Retraining for disruption at industrial levels

Taking the retail industry as an example, the rise of e-commerce has dramatically altered the skills that a young person needs to enter the industry. Brick and mortar stores are being closed across the UK, reducing the number of people who need training in store management and sales skills.

In their place are logistics hubs and customer service centres which require entirely different training. While brick and mortar stores will always hold a place in the retail industry, the closure of 60,000 stores across the UK points to a worrying trend in the number of redundancies of retail workers and the desperate need for these workers to re-train.

What the education system needs to accommodate such disruption is investment in vocational technology that allows learners and teachers to focus on one of the basic reasons why we educate: preparing people of all ages for the workplace. Whether that’s when they are young, or as they upskill and reskill throughout their working lives.

We need to view learning and skills development as a continuum that can shift and adapt as businesses respond to changes in the global economy.

An education system that can innovatively use technology

The very same technologies that are set to cause the greatest disruption to the workforce also hold the key to ensuring that workers are able to re-skill quickly and effectively.

Artificial intelligence, machine learning, and virtual/augmented reality are already being used to greatly improve the quality and accessibility of training.

Take for example Fluence, a Ufi funded project that uses machine learning to track how effectively students learn from certain materials. By analysing where learners are failing to pick up new information, the software is able to identify the type of language that causes a learner to have issues.

Then, using a ‘language mapping’ software, the platform allows teachers to better understand individual learner needs. By making learning more efficient, we will allow workers to gain new skills at a speed that keeps pace with their industry’s changes.

Learning new skills while you work will also be important

An example of how this system can work is iDEA by the Duke of York Inspiring Digital Enterprise Award. The platform is free for people of all ages and allows users to learn new digital skills from any device with internet access.

Users learn skills like coding, digital marketing, graphic design, video game creation, with lessons taking learners from complete beginners to advanced levels of proficiency.

Each course can be finished in your own time and users are then given digital badges which allows them to keep track of their progress and attach to their CVs as verification of their new skills.
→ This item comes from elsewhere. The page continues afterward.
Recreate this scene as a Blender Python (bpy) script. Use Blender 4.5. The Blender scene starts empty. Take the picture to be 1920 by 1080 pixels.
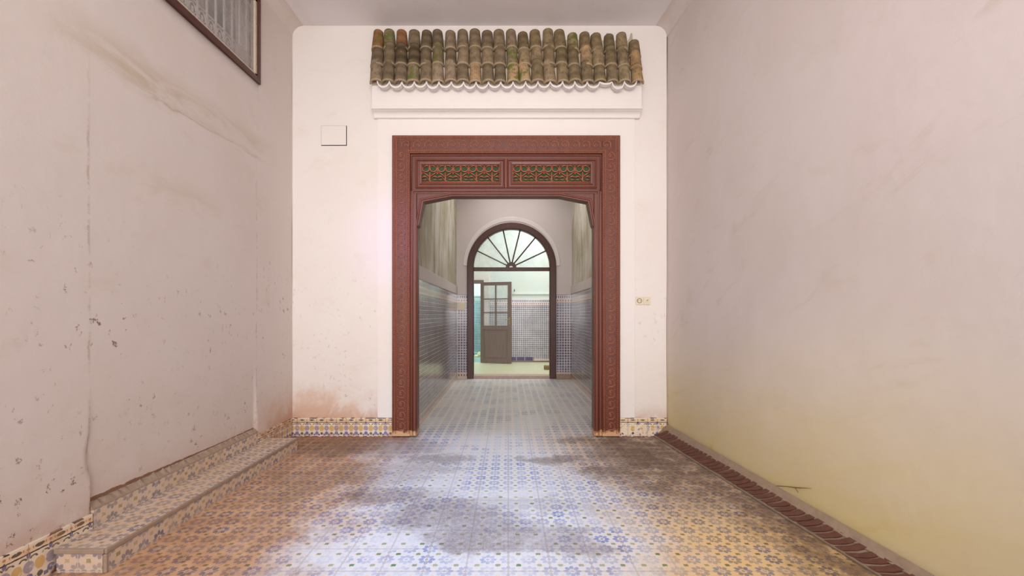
import bpy, math, random
from mathutils import Vector, Matrix
R = random.Random(7)
PI = math.pi
COL = bpy.context.scene.collection
F = 840.0; CX = 953.0; CY = 590.0; CH = 1.2
YB = 4.42            # face of the end wall
YF = 8.40            # face of the wall at the end of the passage
ZC = 4.05            # ceiling
XL = -2.13           # left wall

def P(px, py, Y):    # a measured point of the place, at depth Y
    return ((px - CX) * Y / F, Y, CH + (CY - py) * Y / F)
def PX(px, Y): return (px - CX) * Y / F
def PZ(py, Y): return CH + (CY - py) * Y / F
def XR(Y): return 1.563 + 0.0798 * (YB - Y)      # right wall
def XE(Y): return 1.431 + 0.112 * (YB - Y)       # curb edge

# ------------------------------------------------------------------ node helpers
class S:
    def __init__(s, nt, sock): s.nt = nt; s.s = sock
    def _m(s, op, b=None, c=None): return M(s.nt, op, s, b, c)
    def __add__(s, b): return s._m('ADD', b)
    __radd__ = __add__
    def __sub__(s, b): return s._m('SUBTRACT', b)
    def __rsub__(s, b): return M(s.nt, 'SUBTRACT', b, s)
    def __mul__(s, b): return s._m('MULTIPLY', b)
    __rmul__ = __mul__
    def __truediv__(s, b): return s._m('DIVIDE', b)
    def lt(s, b): return s._m('LESS_THAN', b)
    def gt(s, b): return s._m('GREATER_THAN', b)
    def abs(s): return s._m('ABSOLUTE')
    def fract(s): return s._m('FRACT')
    def floor(s): return s._m('FLOOR')
    def sqrt(s): return s._m('SQRT')
    def mx(s, b): return s._m('MAXIMUM', b)
    def mn(s, b): return s._m('MINIMUM', b)
    def sm(s, lo, hi, a=0.0, b=1.0):
        n = s.nt.nodes.new('ShaderNodeMapRange'); n.interpolation_type = 'SMOOTHSTEP'
        s.nt.links.new(s.s, n.inputs['Value'])
        n.inputs['From Min'].default_value = lo; n.inputs['From Max'].default_value = hi
        n.inputs['To Min'].default_value = a; n.inputs['To Max'].default_value = b
        return S(s.nt, n.outputs['Result'])
def setin(nt, inp, v):
    if isinstance(v, S): nt.links.new(v.s, inp)
    elif v is not None:
        if isinstance(v, (tuple, list)) and len(v) == 3 and len(inp.default_value) == 4: v = (*v, 1)
        inp.default_value = v
def M(nt, op, a, b=None, c=None):
    n = nt.nodes.new('ShaderNodeMath'); n.operation = op
    for i, v in enumerate((a, b, c)):
        if v is not None: setin(nt, n.inputs[i], v)
    return S(nt, n.outputs[0])
class Mat:
    def __init__(m, name, rough=0.6, spec=0.5):
        m.mat = bpy.data.materials.new(name); m.mat.use_nodes = True
        m.nt = m.mat.node_tree; m.b = m.nt.nodes['Principled BSDF']
        m.b.inputs['Roughness'].default_value = rough
        m.b.inputs['Specular IOR Level'].default_value = spec
    def pos(m):
        g = m.nt.nodes.new('ShaderNodeNewGeometry'); return S(m.nt, g.outputs['Position'])
    def obj(m):
        g = m.nt.nodes.new('ShaderNodeTexCoord'); return S(m.nt, g.outputs['Object'])
    def sep(m, v):
        n = m.nt.nodes.new('ShaderNodeSeparateXYZ'); m.nt.links.new(v.s, n.inputs[0])
        return [S(m.nt, o) for o in n.outputs]
    def comb(m, x=0.0, y=0.0, z=0.0):
        n = m.nt.nodes.new('ShaderNodeCombineXYZ')
        for i, v in enumerate((x, y, z)): setin(m.nt, n.inputs[i], v)
        return S(m.nt, n.outputs[0])
    def noise(m, vec, scale, det=4, rough=0.55, dist=0.0):
        n = m.nt.nodes.new('ShaderNodeTexNoise'); m.nt.links.new(vec.s, n.inputs['Vector'])
        n.inputs['Scale'].default_value = scale; n.inputs['Detail'].default_value = det
        n.inputs['Roughness'].default_value = rough; n.inputs['Distortion'].default_value = dist
        return S(m.nt, n.outputs['Fac'])
    def white(m, vec):
        n = m.nt.nodes.new('ShaderNodeTexWhiteNoise'); m.nt.links.new(vec.s, n.inputs['Vector'])
        return S(m.nt, n.outputs['Value'])
    def voro(m, vec, scale, out='Distance', rnd=1.0):
        n = m.nt.nodes.new('ShaderNodeTexVoronoi'); m.nt.links.new(vec.s, n.inputs['Vector'])
        n.inputs['Scale'].default_value = scale; n.inputs['Randomness'].default_value = rnd
        return S(m.nt, n.outputs[out])
    def mix(m, f, a, b):
        n = m.nt.nodes.new('ShaderNodeMix'); n.data_type = 'RGBA'
        setin(m.nt, n.inputs[0], f); setin(m.nt, n.inputs[6], a); setin(m.nt, n.inputs[7], b)
        return S(m.nt, n.outputs[2])
    def color(m, c): setin(m.nt, m.b.inputs['Base Color'], c); return m
    def rough(m, r): setin(m.nt, m.b.inputs['Roughness'], r); return m
    def bump(m, h, strength=0.3, dist=0.01):
        n = m.nt.nodes.new('ShaderNodeBump'); n.inputs['Strength'].default_value = strength
        n.inputs['Distance'].default_value = dist
        m.nt.links.new(h.s, n.inputs['Height']); m.nt.links.new(n.outputs[0], m.b.inputs['Normal']); return m

def rgb(r, g, b):    # sRGB 0-255 to linear
    f = lambda c: ((c / 255 + 0.055) / 1.055) ** 2.4 if c > 10 else c / 255 / 12.92
    return (f(r), f(g), f(b))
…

The solution to the displacement of millions of jobs is an education system that can innovatively use technology to match the needs of modern businesses.

These technologies already exist, what is required is more funding and investment for projects that make them accessible to those who need them most.

While the World Economic Forum warns that 75 million jobs will be made redundant by 2022, they also state that more than 133 million new roles will be created.

It is down to us all to ensure that our education system gives people the skills they need to fill those roles.